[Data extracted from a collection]
* BEGIN *

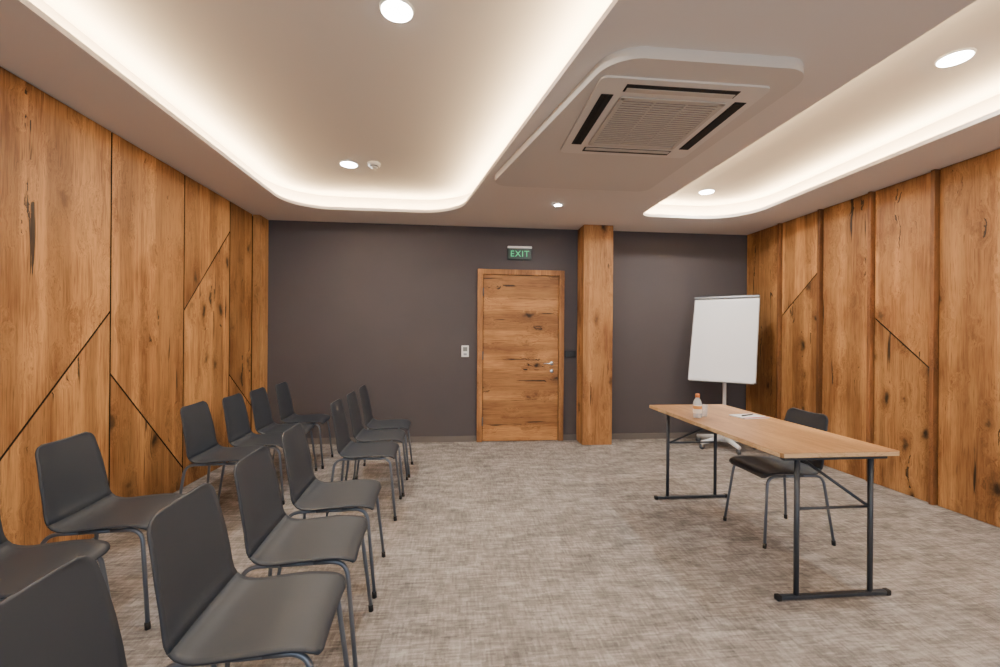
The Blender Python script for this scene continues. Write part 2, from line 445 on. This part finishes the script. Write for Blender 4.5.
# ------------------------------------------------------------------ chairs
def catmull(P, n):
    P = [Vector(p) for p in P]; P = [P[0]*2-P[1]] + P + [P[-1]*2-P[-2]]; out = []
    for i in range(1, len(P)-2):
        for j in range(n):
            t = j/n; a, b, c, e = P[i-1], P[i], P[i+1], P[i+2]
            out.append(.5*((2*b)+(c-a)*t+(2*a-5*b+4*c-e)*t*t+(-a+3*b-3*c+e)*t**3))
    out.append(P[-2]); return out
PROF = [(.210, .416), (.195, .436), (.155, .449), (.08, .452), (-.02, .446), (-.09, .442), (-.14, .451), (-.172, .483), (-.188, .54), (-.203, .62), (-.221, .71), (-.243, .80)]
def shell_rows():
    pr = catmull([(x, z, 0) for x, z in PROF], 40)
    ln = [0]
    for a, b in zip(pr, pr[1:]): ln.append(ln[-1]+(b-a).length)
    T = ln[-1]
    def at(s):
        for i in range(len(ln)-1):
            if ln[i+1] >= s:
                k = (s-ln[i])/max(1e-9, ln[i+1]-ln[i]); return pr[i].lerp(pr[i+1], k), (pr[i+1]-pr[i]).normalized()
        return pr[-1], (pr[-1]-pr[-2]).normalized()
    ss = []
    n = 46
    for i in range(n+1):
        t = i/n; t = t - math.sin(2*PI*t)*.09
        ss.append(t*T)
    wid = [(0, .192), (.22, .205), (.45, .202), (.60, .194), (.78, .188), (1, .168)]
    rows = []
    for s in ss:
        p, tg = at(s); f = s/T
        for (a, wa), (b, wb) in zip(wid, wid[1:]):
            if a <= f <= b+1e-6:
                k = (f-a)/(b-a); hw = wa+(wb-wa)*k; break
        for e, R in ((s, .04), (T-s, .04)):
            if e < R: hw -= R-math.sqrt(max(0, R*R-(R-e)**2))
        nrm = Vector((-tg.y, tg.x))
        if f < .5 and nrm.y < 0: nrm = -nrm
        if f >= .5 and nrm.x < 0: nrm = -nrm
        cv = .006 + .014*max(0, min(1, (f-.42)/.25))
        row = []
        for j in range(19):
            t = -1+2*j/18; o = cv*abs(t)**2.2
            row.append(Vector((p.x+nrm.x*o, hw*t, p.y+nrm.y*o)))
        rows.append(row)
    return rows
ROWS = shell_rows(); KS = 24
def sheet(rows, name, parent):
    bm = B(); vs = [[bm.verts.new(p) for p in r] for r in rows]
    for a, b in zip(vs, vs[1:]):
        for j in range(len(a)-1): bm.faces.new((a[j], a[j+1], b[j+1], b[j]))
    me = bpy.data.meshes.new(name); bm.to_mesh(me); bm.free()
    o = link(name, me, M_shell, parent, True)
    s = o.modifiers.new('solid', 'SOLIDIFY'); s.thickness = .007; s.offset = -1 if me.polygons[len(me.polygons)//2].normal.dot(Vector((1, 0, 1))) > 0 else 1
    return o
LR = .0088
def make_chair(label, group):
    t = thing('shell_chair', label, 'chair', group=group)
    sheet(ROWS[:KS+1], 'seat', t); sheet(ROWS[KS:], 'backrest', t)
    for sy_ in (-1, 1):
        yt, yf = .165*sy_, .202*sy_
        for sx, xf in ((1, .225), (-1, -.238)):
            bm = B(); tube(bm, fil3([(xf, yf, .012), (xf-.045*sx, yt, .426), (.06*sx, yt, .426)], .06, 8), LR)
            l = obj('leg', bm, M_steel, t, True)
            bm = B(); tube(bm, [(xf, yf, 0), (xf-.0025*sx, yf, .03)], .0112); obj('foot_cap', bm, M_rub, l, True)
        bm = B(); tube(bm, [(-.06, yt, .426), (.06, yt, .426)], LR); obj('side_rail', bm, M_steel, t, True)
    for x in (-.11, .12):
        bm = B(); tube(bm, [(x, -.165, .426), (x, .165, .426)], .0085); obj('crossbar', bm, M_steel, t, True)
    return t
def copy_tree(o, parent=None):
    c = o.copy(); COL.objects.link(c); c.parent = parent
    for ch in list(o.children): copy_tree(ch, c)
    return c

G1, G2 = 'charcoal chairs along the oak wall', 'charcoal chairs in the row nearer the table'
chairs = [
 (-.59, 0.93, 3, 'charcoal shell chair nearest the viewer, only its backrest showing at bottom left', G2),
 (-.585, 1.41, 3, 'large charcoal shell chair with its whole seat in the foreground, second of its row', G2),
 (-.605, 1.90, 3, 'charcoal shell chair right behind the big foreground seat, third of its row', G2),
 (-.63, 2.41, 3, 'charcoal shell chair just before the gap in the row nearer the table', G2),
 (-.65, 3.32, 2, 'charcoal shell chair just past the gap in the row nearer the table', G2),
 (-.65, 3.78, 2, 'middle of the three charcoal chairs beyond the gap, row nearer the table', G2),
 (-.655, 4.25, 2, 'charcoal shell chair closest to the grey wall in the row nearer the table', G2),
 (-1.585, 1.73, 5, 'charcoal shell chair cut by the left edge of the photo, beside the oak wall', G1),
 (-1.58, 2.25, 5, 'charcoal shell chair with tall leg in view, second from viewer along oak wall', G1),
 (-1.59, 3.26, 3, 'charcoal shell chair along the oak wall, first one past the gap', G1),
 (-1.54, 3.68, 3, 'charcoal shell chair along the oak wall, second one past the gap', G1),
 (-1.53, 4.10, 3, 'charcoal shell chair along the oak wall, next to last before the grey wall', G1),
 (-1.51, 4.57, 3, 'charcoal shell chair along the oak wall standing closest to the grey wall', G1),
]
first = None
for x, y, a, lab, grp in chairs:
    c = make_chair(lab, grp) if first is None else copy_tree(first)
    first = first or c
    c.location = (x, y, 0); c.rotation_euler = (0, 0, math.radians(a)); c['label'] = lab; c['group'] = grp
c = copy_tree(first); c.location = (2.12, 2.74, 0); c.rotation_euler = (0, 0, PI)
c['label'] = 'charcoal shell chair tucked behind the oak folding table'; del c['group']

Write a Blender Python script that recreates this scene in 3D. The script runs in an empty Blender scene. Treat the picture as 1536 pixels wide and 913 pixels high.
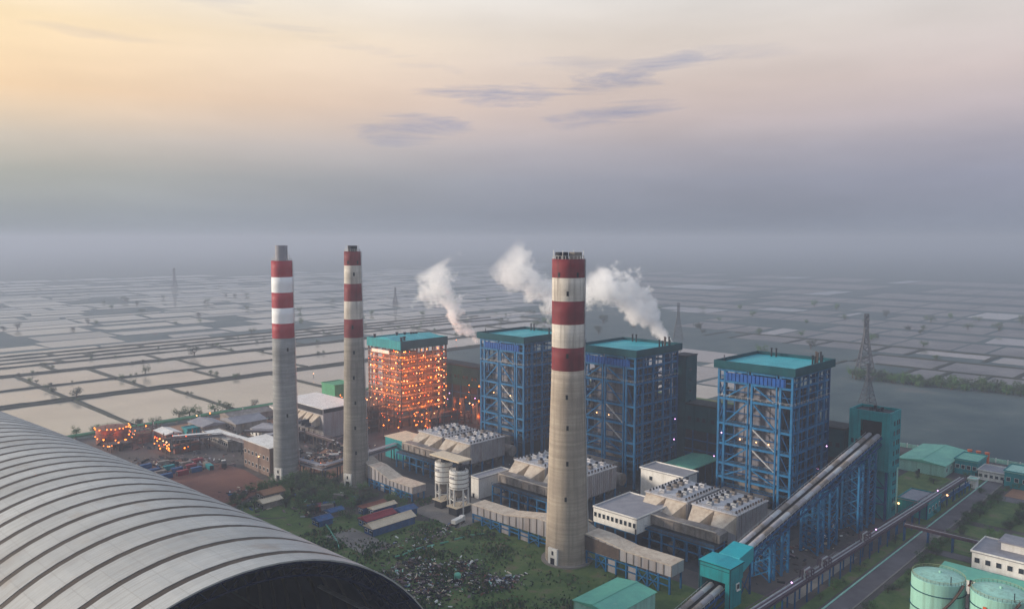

* END *

- **STATED EXERCISE**: Pictures in the records above are not copied; print everything else exactly.

- **TASK RESULT**:
The Blender Python script for this scene continues. Write part 2, from line 445 on. This part finishes the script. Write for Blender 4.5.
# ------------------------------------------------------------------ chairs
def catmull(P, n):
    P = [Vector(p) for p in P]; P = [P[0]*2-P[1]] + P + [P[-1]*2-P[-2]]; out = []
    for i in range(1, len(P)-2):
        for j in range(n):
            t = j/n; a, b, c, e = P[i-1], P[i], P[i+1], P[i+2]
            out.append(.5*((2*b)+(c-a)*t+(2*a-5*b+4*c-e)*t*t+(-a+3*b-3*c+e)*t**3))
    out.append(P[-2]); return out
PROF = [(.210, .416), (.195, .436), (.155, .449), (.08, .452), (-.02, .446), (-.09, .442), (-.14, .451), (-.172, .483), (-.188, .54), (-.203, .62), (-.221, .71), (-.243, .80)]
def shell_rows():
    pr = catmull([(x, z, 0) for x, z in PROF], 40)
    ln = [0]
    for a, b in zip(pr, pr[1:]): ln.append(ln[-1]+(b-a).length)
    T = ln[-1]
    def at(s):
        for i in range(len(ln)-1):
            if ln[i+1] >= s:
                k = (s-ln[i])/max(1e-9, ln[i+1]-ln[i]); return pr[i].lerp(pr[i+1], k), (pr[i+1]-pr[i]).normalized()
        return pr[-1], (pr[-1]-pr[-2]).normalized()
    ss = []
    n = 46
    for i in range(n+1):
        t = i/n; t = t - math.sin(2*PI*t)*.09
        ss.append(t*T)
    wid = [(0, .192), (.22, .205), (.45, .202), (.60, .194), (.78, .188), (1, .168)]
    rows = []
    for s in ss:
        p, tg = at(s); f = s/T
        for (a, wa), (b, wb) in zip(wid, wid[1:]):
            if a <= f <= b+1e-6:
                k = (f-a)/(b-a); hw = wa+(wb-wa)*k; break
        for e, R in ((s, .04), (T-s, .04)):
            if e < R: hw -= R-math.sqrt(max(0, R*R-(R-e)**2))
        nrm = Vector((-tg.y, tg.x))
        if f < .5 and nrm.y < 0: nrm = -nrm
        if f >= .5 and nrm.x < 0: nrm = -nrm
        cv = .006 + .014*max(0, min(1, (f-.42)/.25))
        row = []
        for j in range(19):
            t = -1+2*j/18; o = cv*abs(t)**2.2
            row.append(Vector((p.x+nrm.x*o, hw*t, p.y+nrm.y*o)))
        rows.append(row)
    return rows
ROWS = shell_rows(); KS = 24
def sheet(rows, name, parent):
    bm = B(); vs = [[bm.verts.new(p) for p in r] for r in rows]
    for a, b in zip(vs, vs[1:]):
        for j in range(len(a)-1): bm.faces.new((a[j], a[j+1], b[j+1], b[j]))
    me = bpy.data.meshes.new(name); bm.to_mesh(me); bm.free()
    o = link(name, me, M_shell, parent, True)
    s = o.modifiers.new('solid', 'SOLIDIFY'); s.thickness = .007; s.offset = -1 if me.polygons[len(me.polygons)//2].normal.dot(Vector((1, 0, 1))) > 0 else 1
    return o
LR = .0088
def make_chair(label, group):
    t = thing('shell_chair', label, 'chair', group=group)
    sheet(ROWS[:KS+1], 'seat', t); sheet(ROWS[KS:], 'backrest', t)
    for sy_ in (-1, 1):
        yt, yf = .165*sy_, .202*sy_
        for sx, xf in ((1, .225), (-1, -.238)):
            bm = B(); tube(bm, fil3([(xf, yf, .012), (xf-.045*sx, yt, .426), (.06*sx, yt, .426)], .06, 8), LR)
            l = obj('leg', bm, M_steel, t, True)
            bm = B(); tube(bm, [(xf, yf, 0), (xf-.0025*sx, yf, .03)], .0112); obj('foot_cap', bm, M_rub, l, True)
        bm = B(); tube(bm, [(-.06, yt, .426), (.06, yt, .426)], LR); obj('side_rail', bm, M_steel, t, True)
    for x in (-.11, .12):
        bm = B(); tube(bm, [(x, -.165, .426), (x, .165, .426)], .0085); obj('crossbar', bm, M_steel, t, True)
    return t
def copy_tree(o, parent=None):
    c = o.copy(); COL.objects.link(c); c.parent = parent
    for ch in list(o.children): copy_tree(ch, c)
    return c

G1, G2 = 'charcoal chairs along the oak wall', 'charcoal chairs in the row nearer the table'
chairs = [
 (-.59, 0.93, 3, 'charcoal shell chair nearest the viewer, only its backrest showing at bottom left', G2),
 (-.585, 1.41, 3, 'large charcoal shell chair with its whole seat in the foreground, second of its row', G2),
 (-.605, 1.90, 3, 'charcoal shell chair right behind the big foreground seat, third of its row', G2),
 (-.63, 2.41, 3, 'charcoal shell chair just before the gap in the row nearer the table', G2),
 (-.65, 3.32, 2, 'charcoal shell chair just past the gap in the row nearer the table', G2),
 (-.65, 3.78, 2, 'middle of the three charcoal chairs beyond the gap, row nearer the table', G2),
 (-.655, 4.25, 2, 'charcoal shell chair closest to the grey wall in the row nearer the table', G2),
 (-1.585, 1.73, 5, 'charcoal shell chair cut by the left edge of the photo, beside the oak wall', G1),
 (-1.58, 2.25, 5, 'charcoal shell chair with tall leg in view, second from viewer along oak wall', G1),
 (-1.59, 3.26, 3, 'charcoal shell chair along the oak wall, first one past the gap', G1),
 (-1.54, 3.68, 3, 'charcoal shell chair along the oak wall, second one past the gap', G1),
 (-1.53, 4.10, 3, 'charcoal shell chair along the oak wall, next to last before the grey wall', G1),
 (-1.51, 4.57, 3, 'charcoal shell chair along the oak wall standing closest to the grey wall', G1),
]
first = None
for x, y, a, lab, grp in chairs:
    c = make_chair(lab, grp) if first is None else copy_tree(first)
    first = first or c
    c.location = (x, y, 0); c.rotation_euler = (0, 0, math.radians(a)); c['label'] = lab; c['group'] = grp
c = copy_tree(first); c.location = (2.12, 2.74, 0); c.rotation_euler = (0, 0, PI)
c['label'] = 'charcoal shell chair tucked behind the oak folding table'; del c['group']

Write a Blender Python script that recreates this scene in 3D. The script runs in an empty Blender scene. Treat the picture as 1536 pixels wide and 913 pixels high.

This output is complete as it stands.